Transcribe each line exactly.

┌──

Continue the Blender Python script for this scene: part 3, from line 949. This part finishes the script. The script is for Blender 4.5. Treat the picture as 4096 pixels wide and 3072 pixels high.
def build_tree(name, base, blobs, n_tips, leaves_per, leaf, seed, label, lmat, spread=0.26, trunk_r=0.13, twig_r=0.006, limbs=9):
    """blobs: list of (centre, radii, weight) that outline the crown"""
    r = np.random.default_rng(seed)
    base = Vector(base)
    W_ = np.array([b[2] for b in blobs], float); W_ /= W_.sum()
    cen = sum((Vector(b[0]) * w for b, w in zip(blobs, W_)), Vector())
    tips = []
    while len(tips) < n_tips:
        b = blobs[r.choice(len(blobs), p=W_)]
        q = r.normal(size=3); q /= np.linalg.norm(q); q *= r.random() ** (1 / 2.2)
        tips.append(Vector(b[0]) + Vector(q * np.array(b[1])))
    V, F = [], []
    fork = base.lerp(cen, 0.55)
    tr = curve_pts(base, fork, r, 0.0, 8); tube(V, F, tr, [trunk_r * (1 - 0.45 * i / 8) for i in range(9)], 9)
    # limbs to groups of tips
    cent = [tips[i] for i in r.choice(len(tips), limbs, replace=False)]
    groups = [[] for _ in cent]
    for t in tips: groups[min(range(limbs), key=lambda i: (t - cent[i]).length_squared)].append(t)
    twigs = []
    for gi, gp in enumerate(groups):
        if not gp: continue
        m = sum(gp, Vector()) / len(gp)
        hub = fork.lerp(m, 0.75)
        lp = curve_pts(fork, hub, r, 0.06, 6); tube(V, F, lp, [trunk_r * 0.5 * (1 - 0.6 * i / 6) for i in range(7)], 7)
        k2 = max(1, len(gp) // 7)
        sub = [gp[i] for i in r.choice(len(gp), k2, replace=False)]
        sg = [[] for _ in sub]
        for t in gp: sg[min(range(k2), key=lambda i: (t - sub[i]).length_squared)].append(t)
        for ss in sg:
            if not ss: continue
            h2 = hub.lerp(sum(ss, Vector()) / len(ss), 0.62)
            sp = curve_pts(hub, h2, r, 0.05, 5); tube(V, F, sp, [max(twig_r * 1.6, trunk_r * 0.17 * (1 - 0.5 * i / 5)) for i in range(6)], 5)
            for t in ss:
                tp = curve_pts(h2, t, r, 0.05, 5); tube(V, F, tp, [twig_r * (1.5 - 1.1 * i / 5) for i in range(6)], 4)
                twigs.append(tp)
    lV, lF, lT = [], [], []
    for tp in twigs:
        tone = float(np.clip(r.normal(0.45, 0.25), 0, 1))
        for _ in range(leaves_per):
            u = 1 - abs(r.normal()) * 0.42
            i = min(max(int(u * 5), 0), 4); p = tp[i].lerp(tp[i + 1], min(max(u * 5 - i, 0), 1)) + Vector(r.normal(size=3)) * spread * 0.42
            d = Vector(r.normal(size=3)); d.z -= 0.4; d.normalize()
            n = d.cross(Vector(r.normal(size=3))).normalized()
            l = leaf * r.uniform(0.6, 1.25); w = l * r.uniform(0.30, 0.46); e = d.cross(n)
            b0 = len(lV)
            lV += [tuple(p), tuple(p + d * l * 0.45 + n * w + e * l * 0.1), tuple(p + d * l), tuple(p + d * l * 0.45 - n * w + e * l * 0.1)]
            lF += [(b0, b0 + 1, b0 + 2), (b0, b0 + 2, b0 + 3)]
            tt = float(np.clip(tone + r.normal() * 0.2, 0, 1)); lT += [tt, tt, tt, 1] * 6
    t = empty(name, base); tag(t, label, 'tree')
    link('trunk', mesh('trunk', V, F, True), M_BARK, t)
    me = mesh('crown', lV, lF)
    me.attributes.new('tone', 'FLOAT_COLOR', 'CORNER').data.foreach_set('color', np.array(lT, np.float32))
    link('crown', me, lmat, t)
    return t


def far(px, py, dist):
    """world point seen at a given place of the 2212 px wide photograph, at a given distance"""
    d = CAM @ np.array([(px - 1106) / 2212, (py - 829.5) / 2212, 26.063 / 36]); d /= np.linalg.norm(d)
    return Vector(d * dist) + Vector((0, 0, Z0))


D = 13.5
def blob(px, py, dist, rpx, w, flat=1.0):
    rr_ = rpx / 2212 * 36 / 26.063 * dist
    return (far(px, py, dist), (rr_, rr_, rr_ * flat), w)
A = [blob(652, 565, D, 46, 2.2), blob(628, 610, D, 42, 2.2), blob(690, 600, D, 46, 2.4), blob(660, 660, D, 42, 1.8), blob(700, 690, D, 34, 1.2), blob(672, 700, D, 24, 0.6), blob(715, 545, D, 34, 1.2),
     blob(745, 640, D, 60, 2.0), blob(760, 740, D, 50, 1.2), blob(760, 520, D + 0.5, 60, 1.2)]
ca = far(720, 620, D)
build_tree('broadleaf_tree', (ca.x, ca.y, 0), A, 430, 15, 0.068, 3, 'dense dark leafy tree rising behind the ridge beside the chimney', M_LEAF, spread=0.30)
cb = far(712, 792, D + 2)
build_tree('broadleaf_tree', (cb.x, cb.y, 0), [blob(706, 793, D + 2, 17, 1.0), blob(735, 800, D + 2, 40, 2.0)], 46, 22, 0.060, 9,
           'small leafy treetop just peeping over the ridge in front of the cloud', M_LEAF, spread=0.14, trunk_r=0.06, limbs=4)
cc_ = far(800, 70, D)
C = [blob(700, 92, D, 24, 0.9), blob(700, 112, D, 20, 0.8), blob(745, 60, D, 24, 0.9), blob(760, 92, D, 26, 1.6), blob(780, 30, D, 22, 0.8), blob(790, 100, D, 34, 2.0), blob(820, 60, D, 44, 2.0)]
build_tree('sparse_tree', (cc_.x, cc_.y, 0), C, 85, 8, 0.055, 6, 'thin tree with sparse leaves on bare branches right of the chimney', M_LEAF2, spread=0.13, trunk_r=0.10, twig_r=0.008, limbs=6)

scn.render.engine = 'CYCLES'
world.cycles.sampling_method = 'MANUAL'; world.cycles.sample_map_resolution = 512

└──

Solution to the exercise ▸
Continue the Blender Python script for this scene: part 3, from line 949. This part finishes the script. The script is for Blender 4.5. Treat the picture as 4096 pixels wide and 3072 pixels high.
def build_tree(name, base, blobs, n_tips, leaves_per, leaf, seed, label, lmat, spread=0.26, trunk_r=0.13, twig_r=0.006, limbs=9):
    """blobs: list of (centre, radii, weight) that outline the crown"""
    r = np.random.default_rng(seed)
    base = Vector(base)
    W_ = np.array([b[2] for b in blobs], float); W_ /= W_.sum()
    cen = sum((Vector(b[0]) * w for b, w in zip(blobs, W_)), Vector())
    tips = []
    while len(tips) < n_tips:
        b = blobs[r.choice(len(blobs), p=W_)]
        q = r.normal(size=3); q /= np.linalg.norm(q); q *= r.random() ** (1 / 2.2)
        tips.append(Vector(b[0]) + Vector(q * np.array(b[1])))
    V, F = [], []
    fork = base.lerp(cen, 0.55)
    tr = curve_pts(base, fork, r, 0.0, 8); tube(V, F, tr, [trunk_r * (1 - 0.45 * i / 8) for i in range(9)], 9)
    # limbs to groups of tips
    cent = [tips[i] for i in r.choice(len(tips), limbs, replace=False)]
    groups = [[] for _ in cent]
    for t in tips: groups[min(range(limbs), key=lambda i: (t - cent[i]).length_squared)].append(t)
    twigs = []
    for gi, gp in enumerate(groups):
        if not gp: continue
        m = sum(gp, Vector()) / len(gp)
        hub = fork.lerp(m, 0.75)
        lp = curve_pts(fork, hub, r, 0.06, 6); tube(V, F, lp, [trunk_r * 0.5 * (1 - 0.6 * i / 6) for i in range(7)], 7)
        k2 = max(1, len(gp) // 7)
        sub = [gp[i] for i in r.choice(len(gp), k2, replace=False)]
        sg = [[] for _ in sub]
        for t in gp: sg[min(range(k2), key=lambda i: (t - sub[i]).length_squared)].append(t)
        for ss in sg:
            if not ss: continue
            h2 = hub.lerp(sum(ss, Vector()) / len(ss), 0.62)
            sp = curve_pts(hub, h2, r, 0.05, 5); tube(V, F, sp, [max(twig_r * 1.6, trunk_r * 0.17 * (1 - 0.5 * i / 5)) for i in range(6)], 5)
            for t in ss:
                tp = curve_pts(h2, t, r, 0.05, 5); tube(V, F, tp, [twig_r * (1.5 - 1.1 * i / 5) for i in range(6)], 4)
                twigs.append(tp)
    lV, lF, lT = [], [], []
    for tp in twigs:
        tone = float(np.clip(r.normal(0.45, 0.25), 0, 1))
        for _ in range(leaves_per):
            u = 1 - abs(r.normal()) * 0.42
            i = min(max(int(u * 5), 0), 4); p = tp[i].lerp(tp[i + 1], min(max(u * 5 - i, 0), 1)) + Vector(r.normal(size=3)) * spread * 0.42
            d = Vector(r.normal(size=3)); d.z -= 0.4; d.normalize()
            n = d.cross(Vector(r.normal(size=3))).normalized()
            l = leaf * r.uniform(0.6, 1.25); w = l * r.uniform(0.30, 0.46); e = d.cross(n)
            b0 = len(lV)
            lV += [tuple(p), tuple(p + d * l * 0.45 + n * w + e * l * 0.1), tuple(p + d * l), tuple(p + d * l * 0.45 - n * w + e * l * 0.1)]
            lF += [(b0, b0 + 1, b0 + 2), (b0, b0 + 2, b0 + 3)]
            tt = float(np.clip(tone + r.normal() * 0.2, 0, 1)); lT += [tt, tt, tt, 1] * 6
    t = empty(name, base); tag(t, label, 'tree')
    link('trunk', mesh('trunk', V, F, True), M_BARK, t)
    me = mesh('crown', lV, lF)
    me.attributes.new('tone', 'FLOAT_COLOR', 'CORNER').data.foreach_set('color', np.array(lT, np.float32))
    link('crown', me, lmat, t)
    return t


def far(px, py, dist):
    """world point seen at a given place of the 2212 px wide photograph, at a given distance"""
    d = CAM @ np.array([(px - 1106) / 2212, (py - 829.5) / 2212, 26.063 / 36]); d /= np.linalg.norm(d)
    return Vector(d * dist) + Vector((0, 0, Z0))


D = 13.5
def blob(px, py, dist, rpx, w, flat=1.0):
    rr_ = rpx / 2212 * 36 / 26.063 * dist
    return (far(px, py, dist), (rr_, rr_, rr_ * flat), w)
A = [blob(652, 565, D, 46, 2.2), blob(628, 610, D, 42, 2.2), blob(690, 600, D, 46, 2.4), blob(660, 660, D, 42, 1.8), blob(700, 690, D, 34, 1.2), blob(672, 700, D, 24, 0.6), blob(715, 545, D, 34, 1.2),
     blob(745, 640, D, 60, 2.0), blob(760, 740, D, 50, 1.2), blob(760, 520, D + 0.5, 60, 1.2)]
ca = far(720, 620, D)
build_tree('broadleaf_tree', (ca.x, ca.y, 0), A, 430, 15, 0.068, 3, 'dense dark leafy tree rising behind the ridge beside the chimney', M_LEAF, spread=0.30)
cb = far(712, 792, D + 2)
build_tree('broadleaf_tree', (cb.x, cb.y, 0), [blob(706, 793, D + 2, 17, 1.0), blob(735, 800, D + 2, 40, 2.0)], 46, 22, 0.060, 9,
           'small leafy treetop just peeping over the ridge in front of the cloud', M_LEAF, spread=0.14, trunk_r=0.06, limbs=4)
cc_ = far(800, 70, D)
C = [blob(700, 92, D, 24, 0.9), blob(700, 112, D, 20, 0.8), blob(745, 60, D, 24, 0.9), blob(760, 92, D, 26, 1.6), blob(780, 30, D, 22, 0.8), blob(790, 100, D, 34, 2.0), blob(820, 60, D, 44, 2.0)]
build_tree('sparse_tree', (cc_.x, cc_.y, 0), C, 85, 8, 0.055, 6, 'thin tree with sparse leaves on bare branches right of the chimney', M_LEAF2, spread=0.13, trunk_r=0.10, twig_r=0.008, limbs=6)

scn.render.engine = 'CYCLES'
world.cycles.sampling_method = 'MANUAL'; world.cycles.sample_map_resolution = 512